Collecting and Sharing Design Inspiration
Design inspiration is an important part of any project, especially when you’re hiring a designer to help you. It’s how you can communicate with your designer what you love and what you really don’t want on your website. Everyone has preferences and design elements they’re drawn to, so by sharing those, a designer can better create something that reflects YOU.
When I design a website for a client, I don’t copy other websites. We use inspiration to do just that – inspire us. The images and websites you share allow me to get a feeling for the overall type of website that fits your business and then use it to create something custom for you.
Obviously, wee don’t want to copy someone else’s website, even unintentionally, which is why the ideas you’re sharing are inspiration and not an outline of exactly how you want your website to work.
It’s great to love Jenna Kutcher’s Cosmo-style quiz or Ashlyn Carter’s business toolkit, but your goal in website design is to create something uniquely you and not copy pieces and parts from other websites.
Before you start
Before you start collecting and sharing design inspiration with your website design, make sure you know your brand inside and out - the colors, logo, and brand words.
These are the first place you want to draw inspiration from and will help you focus on what will reach your dream clients (and keep you from feeling like you need to look like someone else to be successful).
Creating a Pinterest board
When you’re collecting design inspiration for your website project, I recommend creating a secret Pinterest board that you can share with your designer.
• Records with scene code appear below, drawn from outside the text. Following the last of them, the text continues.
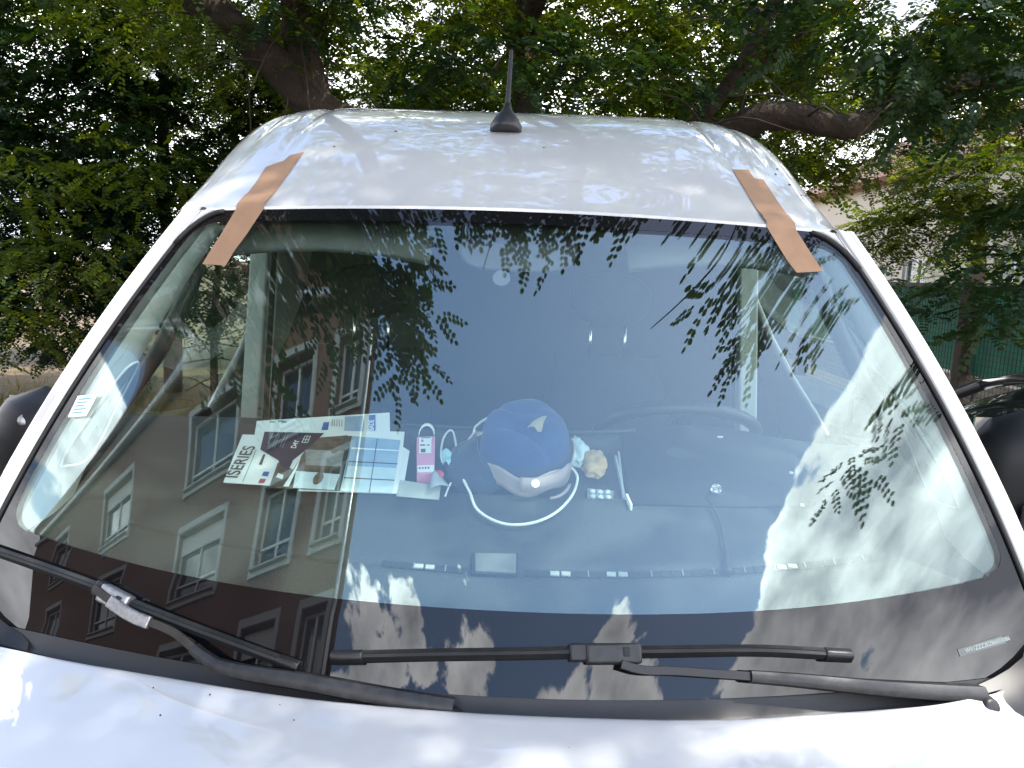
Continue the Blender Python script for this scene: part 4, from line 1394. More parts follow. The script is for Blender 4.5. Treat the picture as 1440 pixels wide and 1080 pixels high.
for j in range(8):
    t = j / 7
    r = []
    for i in range(33):
        a = 2 * PI * i / 32
        rr = math.cos(t * PI / 2) ** 0.6
        x = 0.045 + 0.088 * rr * math.cos(a)
        y = 0.515 + 0.085 * rr * math.sin(a)
        r.append(Vector((x, y, 1.27 + 0.42 * y + 0.004 + 0.012 * t)))
    rows.append(r)
MB().grid(rows).build('crown_lining', 'navy_cloth', cap, smooth=True)
rows = []
for i in range(15):
    a = lerp(math.radians(-98), math.radians(-28), i / 14)
    c0 = Vector((0.045 + 0.098 * math.cos(a), 0.505 + 0.098 * math.sin(a), 0))
    z = 1.27 + 0.42 * c0.y + 0.026
    rows.append([Vector((c0.x, c0.y, z - 0.002)), Vector((c0.x * 0.985 + 0.0006, c0.y + 0.004, z + 0.026))])
MB().grid(rows).build('strap', 'cap_pink', cap, smooth=True, solid=0.003)
sl = Vector((0.062, 0.4105, 1.27 + 0.42 * 0.4105 + 0.040))
MB().lathe(sl, [(0.0085, 0), (0.0085, 0.0012)], n=16, axis=(0.1, -0.95, 0.35)).build('size_label', 'paper', cap)
text_mesh('size_text', '1', sl + Vector((-0.0022, -0.0026, -0.0035)), Vector((1, 0.1, 0)), Vector((0, 0.35, 0.95)), 0.010, 'print_teal', cap, bold=0.0005)
sn = [Vector((0.045 + 0.095 * math.cos(a), 0.505 + 0.088 * math.sin(a) - 0.012, 0)) for a in np.linspace(math.radians(-60), math.radians(-22), 8)]
MB().tube([Vector((p.x, p.y - 0.012 * math.sin(i / 7 * PI), 1.27 + 0.42 * p.y + 0.006)) for i, p in enumerate(sn)], 0.0035, n=6).build('strap_loop', 'cap_pink', cap, smooth=True)

hat = empty('felt_hat', (0.035, 0.55, 1.52))
tag(hat, 'bright blue soft hat with triangular tan patch on top of the pile', 'hat')
rows = []
hc = Vector((0.036, 0.530, 0))
for j in range(19):
    t = j / 18
    r = []
    for i in range(49):
        a = 2 * PI * i / 48
        rr = math.cos(t * PI / 2) ** 0.55
        k = 1 + 0.045 * math.sin(a * 2 + 0.6) + 0.018 * math.sin(a * 3 + 2 + t * 2)
        x = hc.x + 0.094 * rr * k * math.cos(a)
        y = hc.y + 0.086 * rr * k * math.sin(a)
        z = 1.27 + 0.42 * y + 0.030 + 0.082 * math.sin(t * PI / 2) ** 0.9
        # soft folds: a pinch across the front and dents
        d = (x - 0.045) * 0.35 + (y - 0.487)
        z -= 0.026 * math.exp(-(d / 0.015) ** 2) * max(0.0, 1 - ((x - 0.06) / 0.075) ** 2)
        d = (x - 0.012) - 0.25 * (y - 0.55)
        z -= 0.003 * math.exp(-(d / 0.03) ** 2) * max(0.0, min(1.0, (y - 0.50) / 0.06))
        z += 0.005 * math.sin(38 * x + 17 * y + 3 * math.sin(40 * y)) * math.sin(t * PI) + 0.004 * math.sin(60 * y - 25 * x)
        z -= 0.012 * max(0.0, 1 - abs((y - 0.545) + 0.5 * (x - 0.0)) / 0.014) * max(0.0, 1 - ((x + 0.01) / 0.06) ** 2)
        r.append(Vector((x, y, z)))
    rows.append(r)
hb = MB().grid(rows).build('hat_crown', 'blue_felt', hat, smooth=True, subsurf=1)


def hat_z(x, y):
    best, bz = 9, 0
    for r in rows:
        for p in r:
            dd = (p.x - x) ** 2 + (p.y - y) ** 2
            if dd < best:
                best, bz = dd, p.z
    return bz


rows2 = []
for j in range(4):
    t = j / 3
    r = []
    for i in range(49):
        a = 2 * PI * i / 48
        k = 1.0 + 0.05 * math.sin(a * 2 + 0.6)
        x = hc.x + (0.096 + 0.004 * math.sin(t * PI)) * k * math.cos(a)
        y = hc.y + (0.088 + 0.004 * math.sin(t * PI)) * k * math.sin(a)
        r.append(Vector((x, y, 1.27 + 0.42 * y + 0.010 + 0.036 * t)))
    rows2.append(r)
MB().grid(rows2).build('hat_brim', 'blue_felt_dark', hat, smooth=True)
tri = [(0.040, 0.500), (0.082, 0.519), (0.071, 0.487)]
tv = []
for k in range(5):
    for q in range(5 - k):
        a, b = q / 4, k / 4
        x = tri[0][0] + (tri[1][0] - tri[0][0]) * a + (tri[2][0] - tri[0][0]) * b
        y = tri[0][1] + (tri[1][1] - tri[0][1]) * a + (tri[2][1] - tri[0][1]) * b
        tv.append(Vector((x, y, hat_z(x, y) + 0.0025)))
idx = {}
n = 0
for k in range(5):
    for q in range(5 - k):
        idx[(q, k)] = n
        n += 1
tf = []
for k in range(4):
    for q in range(4 - k):
        tf.append((idx[(q, k)], idx[(q + 1, k)], idx[(q, k + 1)]))
        if q + k < 3:
            tf.append((idx[(q + 1, k)], idx[(q + 1, k + 1)], idx[(q, k + 1)]))
MB().add(tv, tf).build('tan_patch', 'patch_tan', hat, smooth=True)

cb = smooth_poly(B['cable'], 6)
ct = smooth_poly([Vector((p.x, p.y, p.z + 0.01)) for p in B['cable_top']], 6)
cable = tag(empty('charging_cable', (0.03, 0.35, 1.42)), 'white cable looped round the hats on the dashboard', 'cable')
MB().tube(ct[::-1] + cb[1:], 0.0030, n=8).build('cable_loop', 'white_cable', cable, smooth=True)

crumple('paper_tissue', Vector((0.150, 0.575, 1.508)), 0.030, 'tissue_white', 'crumpled white tissue between the blue hat and the tan cloth', 'tissue', 12, 0.5, (0.95, 1.35, 0.8), 'tissue_ball')
crumple('tan_cloth', Vector((0.188, 0.545, 1.492)), 0.031, 'cloth_tan', 'crumpled yellow tan cloth at the right end of the tray', 'cloth', 23, 0.5, (0.9, 1.2, 0.75))
pk = tag(empty('blister_pack', (0.205, 0.468, 1.45)), 'clear and silver pill pack below the tan cloth', 'pill pack')
pbase = [Vector((x, y, 1.27 + 0.42 * y - 0.024)) for x, y in ((0.170, 0.455), (0.222, 0.452), (0.226, 0.486), (0.172, 0.49))]
MB().slab(pbase, DN, 0.003).build('pack_foil', 'foil', pk)
for k in range(6):
    x, y = 0.181 + 0.016 * (k % 3), 0.462 + 0.016 * (k // 3)
    MB().lathe((x, y, 1.27 + 0.42 * y - 0.020), [(0.0065, 0), (0.006, 0.003), (0.003, 0.005)], n=10, axis=DN).build('pill_blister', 'tissue_white', pk, smooth=True)

for key, lab in (('pap_edge', 'white folded paper on edge against the instrument cover'), ('pap_edge2', 'short bluish paper slip standing in the tray')):
    P = smooth_poly(B[key], 5)
    o = tag(empty('folded_paper', P[0]), lab, 'paper')
    P = [Vector((p.x, p.y, dash_z(max(p.x, 0.25) if key == 'pap_edge' else p.x, p.y) + 0.002)) for p in P]
    MB().sweep(P, [(Vector((1, 0, 0)), Vector((0, 0, 1)))] * len(P), [(-0.0018, 0), (0.0022, 0), (0.0022, 0.012), (-0.0018, 0.012)]).build('paper_edge', 'paper' if key == 'pap_edge' else 'print_pale', o)

# metal knob with its black lead
kp = B['knob'][0]
kn = tag(empty('metal_knob', kp), 'small silver knob with black lead standing on the instrument cover', 'knob')
kz = dash_z(kp.x, kp.y) + 0.012
kax = Vector((0.05, -0.62, 0.62)).normalized()
kb = Vector((kp.x, kp.y + 0.012, kz + 0.004))
MB().lathe(kb - kax * 0.028, [(0.008, 0), (0.0088, 0.004), (0.0088, 0.026), (0.0115, 0.030), (0.0122, 0.040), (0.0105, 0.042), (0.0085, 0.038)], n=24, axis=kax).build('knob_barrel', 'chrome', kn, smooth=True, angle=30)
MB().lathe(kb, [(0.0085, 0.0095), (0.0045, 0.012), (0.004, 0.009), (0.0015, 0.0115)], n=20, axis=kax).build('knob_face', 'bare_metal', kn, smooth=True, angle=30)
kc = [Vector((p.x, p.y, dash_z(p.x, p.y) + 0.010)) for p in smooth_poly([(p.x, p.y, 0) for p in B['kcord']], 6)]
kc[0] = kb - kax * 0.02
MB().tube(kc, [0.0026] * (len(kc) - 6) + [0.003, 0.004, 0.0055, 0.007, 0.0075, 0.008], n=8).build('lead', 'dash_dark', kn, smooth=True)


# ================================================================== GROUND
gr = MB().grid([[Vector((x, y, 0.0)) for x in (-300, -60, 0, 60, 300)] for y in (-300, -60, 0, 60, 300)]).build('ground', 'dry_soil')
tag(gr, kind='structure')
rd = MB().grid([[Vector((x, y, 0.005)) for x in (-60, -20, -8, 0, 4.1)] for y in (-5.55, -2, 2, 6.9)]).build('parking_area', 'asphalt')
tag(rd, kind='structure')
kb_ = MB()
for i in range(44):
    x = -38 + i * 1.0
    if x < 4.0:
        kb_.box((x, 7.0, 0.06), (0.985, 0.16, 0.13))
tag(kb_.build('kerb', 'kerb_stone', bevel=0.012), kind='structure')
pv = MB()
pv.box((-20, -5.95, 0.06), (60, 0.8, 0.13))
tag(pv.build('pavement', 'kerb_stone', bevel=0.01), kind='structure')

# dry grass tufts along the kerb
gv, gf = [], []
ti = []
for i in range(9000):
    x = random.uniform(-12, 3.8)
    y = 7.15 + abs(random.gauss(0, 1.0))
    h = random.uniform(0.05, 0.24)
    a = random.uniform(0, 2 * PI)
    w = 0.006
    lx, ly = random.gauss(0, 0.05), random.gauss(0, 0.05)
    b_ = len(gv)
    gv += [(x - w * math.cos(a), y - w * math.sin(a), 0), (x + w * math.cos(a), y + w * math.sin(a), 0), (x + lx, y + ly, h)]
    gf.append((b_, b_ + 1, b_ + 2))
    ti.append(random.random())
me = bpy.data.meshes.new('dry_grass')
me.from_pydata(gv, [], gf)
at = me.attributes.new('tint', 'FLOAT', 'FACE')
at.data.foreach_set('value', ti)
me.materials.append(M['grass_dry'])
go = bpy.data.objects.new('dry_grass', me)
col.objects.link(go)
tag(go, 'dry yellow grass tufts behind the kerb', 'grass', kind='stuff')


# ================================================================== BUILDING ACROSS THE STREET (seen in the windscreen)
PHI = -0.36
BC = Vector((-4.81, -8.64, 0.0))                       # its near corner
BD = Vector((-math.cos(PHI), math.sin(PHI), 0))       # along the facade, away from the corner
BNN = Vector((BD.y, -BD.x, 0))                        # facade normal, towards the van
if BNN.y < 0:
    BNN = -BNN
BACK = Vector((-0.78, -0.63, 0))                      # the block is set askew to the street
bld = empty('apartment_building', BC)
tag(bld, 'brown rendered apartment building with grey framed windows mirrored in the windscreen', 'building')
COLS = [(0.55, 1.65), (2.9, 4.9), (7.6, 11.6), (19.0, 24.0), (33.0, 38.0)]
ROWS = [(2.5, 4.5), (5.8, 7.8), (9.1, 11.2), (12.5, 14.8)]
ZG, ZTOP, LEN, DEP = 15.85, 16.6, 46.0, 9.0


def bp(s, z, out=0.0):
    return BC + BD * s + BNN * out + Vector((0, 0, z))


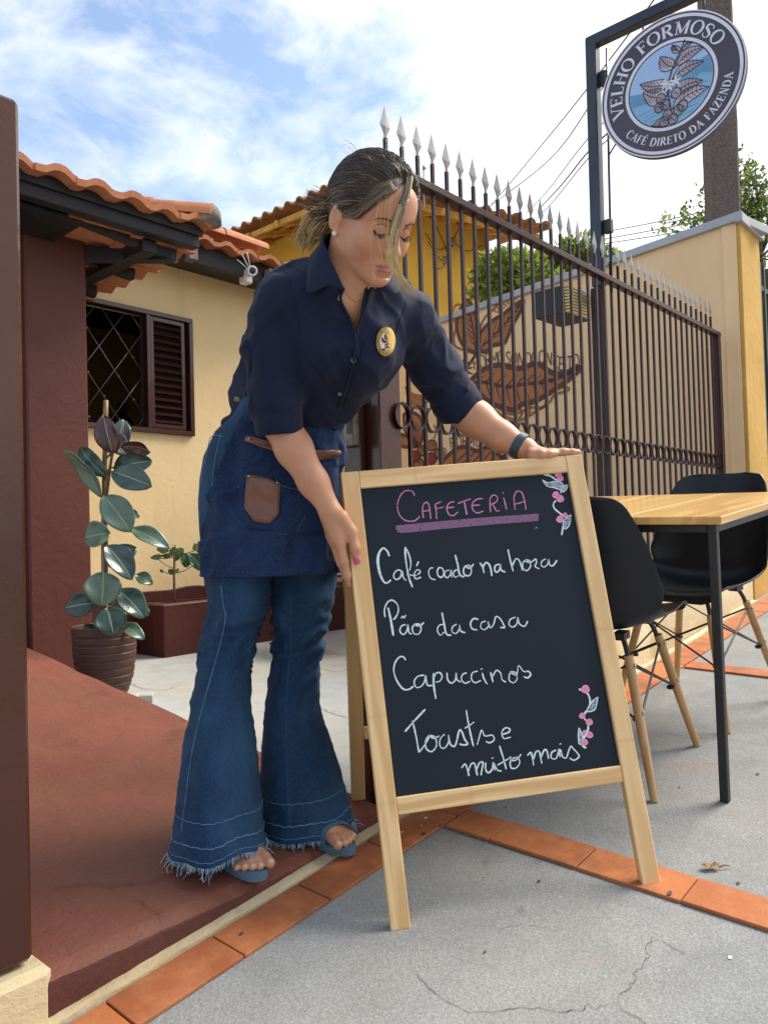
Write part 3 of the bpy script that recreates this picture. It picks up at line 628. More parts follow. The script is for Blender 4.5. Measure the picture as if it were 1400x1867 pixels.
# ---- serif capitals drawn with a broad pen: (polyline, width) in a 1-high box
T_, N_ = .15, .055
def arcp(cx, cy, rx, ry, a0, a1, n=12): return [(cx+rx*math.cos(math.radians(a0+(a1-a0)*i/n)), cy+ry*math.sin(math.radians(a0+(a1-a0)*i/n))) for i in range(n+1)]
def bowl(pts, cx): return pts, [N_+(T_-N_)*min(1, abs(p[0]-cx)/(max(abs(q[0]-cx) for q in pts)))**1.3 for p in pts]
def ser(x, y, w=.26): return ([(x-w/2, y), (x+w/2, y)], N_)
GL = {
 'V': (.86, [([(.12, 1), (.44, 0)], T_), ([(.76, 1), (.44, 0)], N_), ser(.12, .97), ser(.76, .97)]),
 'E': (.74, [([(.18, 0), (.18, 1)], T_), ([(.18, .97), (.62, .97), (.64, .80)], N_), ([(.18, .52), (.50, .52)], N_), ([(.50, .42), (.50, .62)], N_), ([(.18, .03), (.64, .03), (.68, .22)], N_), ser(.15, .97, .2), ser(.15, .03, .2)]),
 'L': (.68, [([(.18, 0), (.18, 1)], T_), ([(.18, .03), (.60, .03), (.64, .24)], N_), ser(.18, .97, .28), ser(.15, .03, .2)]),
 'H': (.92, [([(.18, 0), (.18, 1)], T_), ([(.74, 0), (.74, 1)], T_), ([(.18, .52), (.74, .52)], N_), ser(.18, .97), ser(.18, .03), ser(.74, .97), ser(.74, .03)]),
 'O': (.94, [bowl(arcp(.46, .5, .38, .5, 0, 360, 26), .46)]),
 'F': (.70, [([(.18, 0), (.18, 1)], T_), ([(.18, .97), (.60, .97), (.62, .78)], N_), ([(.18, .52), (.48, .52)], N_), ([(.48, .42), (.48, .62)], N_), ser(.18, .03, .3), ser(.15, .97, .2)]),
 'R': (.86, [([(.18, 0), (.18, 1)], T_), bowl([(.18, .97), (.42, .97)]+arcp(.42, .74, .20, .23, 80, -80, 8)+[(.18, .50)], .18), ([(.38, .5), (.78, .02)], T_*.9), ser(.18, .03), ser(.15, .97, .2), ser(.78, .03, .16)]),
 'M': (1.08, [([(.17, 0), (.17, 1)], N_), ([(.17, 1), (.52, .08)], T_), ([(.87, 1), (.52, .08)], N_), ([(.88, 0), (.88, 1)], T_), ser(.15, .97, .2), ser(.17, .03), ser(.9, .97, .2), ser(.88, .03)]),
 'S': (.66, [([(.56, .76)]+arcp(.32, .74, .24, .25, 30, 200, 8)+[(.20, .60), (.46, .42)]+arcp(.32, .26, .25, .26, 20, -160, 9)+[(.07, .26)], [N_, N_, N_, N_, N_, .08, .11, .13, .13, .14, T_, T_, .14, .12, .09, .07, N_, N_, N_, N_, N_, N_, N_][:23])]),
 'C': (.82, [bowl(arcp(.46, .5, .38, .5, 42, 318, 20), .62), ([(.76, .70), (.76, .92)], N_)]),
 'A': (.90, [([(.14, 0), (.44, 1)], N_), ([(.44, 1), (.76, 0)], T_), ([(.24, .34), (.66, .34)], N_), ser(.14, .03), ser(.76, .03)]),
 'D': (.92, [([(.18, 0), (.18, 1)], T_), bowl([(.18, .97)]+arcp(.38, .5, .42, .47, 88, -88, 14)+[(.18, .03)], .2), ser(.15, .97, .18), ser(.15, .03, .18)]),
 'I': (.40, [([(.20, 0), (.20, 1)], T_), ser(.20, .97), ser(.20, .03)]),
 'T': (.78, [([(.39, 0), (.39, 1)], T_), ([(.06, .80), (.07, .97), (.71, .97), (.72, .80)], N_), ser(.39, .03)]),
 'Z': (.76, [([(.12, .80), (.12, .97), (.64, .97)], N_), ([(.62, .97), (.10, .03)], T_), ([(.10, .03), (.64, .03), (.66, .24)], N_)]),
 'N': (.94, [([(.18, 0), (.18, 1)], N_), ([(.18, 1), (.76, 0)], T_), ([(.76, 0), (.76, 1)], N_), ser(.15, .97, .2), ser(.18, .03), ser(.76, .97)]),
 ' ': (.42, []),
}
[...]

This way, you can put everything in one place without having to feel like it’s all perfect from the start.
You can either have one board with everything on it or create sections for fonts, website elements, colors, and patterns.
You should also add pins of your brand design - color palette, logo, patterns, and some on-brand images.
Collecting design inspiration
When sharing pins, make comments about what the individual pieces you’re drawn to, like the “about me” section or the use of color. If you can, just pin the section you’re inspired by instead of a whole website.
Gather inspiration by taking screenshots of websites (in every industry) that you love and add them to your Pinterest board. That way, you won’t be limited to the popular pins that come up in your search - instead, you’ll have the entire internet to pull from.
If there are pieces of your current website that you love, pin those as well. We don’t have to throw everything out when designing something new.
Look outside of your industry for design ideas. Magazines are great for this because they’ve been designing layouts for decades and know what people are drawn to. Sure, you might not be able to translate that directly onto a screen, but you can pull the elements you love and incorporate them.
Finally, don’t feel like you’re limited to only pinning Squarespace designs. We’re working together because we want to think outside of the Squarespace box!
Editing your inspiration
Once you’ve pinned design elements from different places and made notes of what you love, it’s time to edit!
You want to take a look at your entire Pinterest board together and remove anything that no longer feels like it fits your brand or that if out of place. You also don’t need to repeat the same elements over and over - I can see from just a few pins what you’re inspired by.
The next steps
If we’re working together on your site design, we’ll take some time in our kick-off call to review your Pinterest board and make sure that we understand what you love (and don’t want) before we start mocking up the design.
It’s important to have this conversation early in the design process so that the first version of the mockup is moving in the right direction from the start.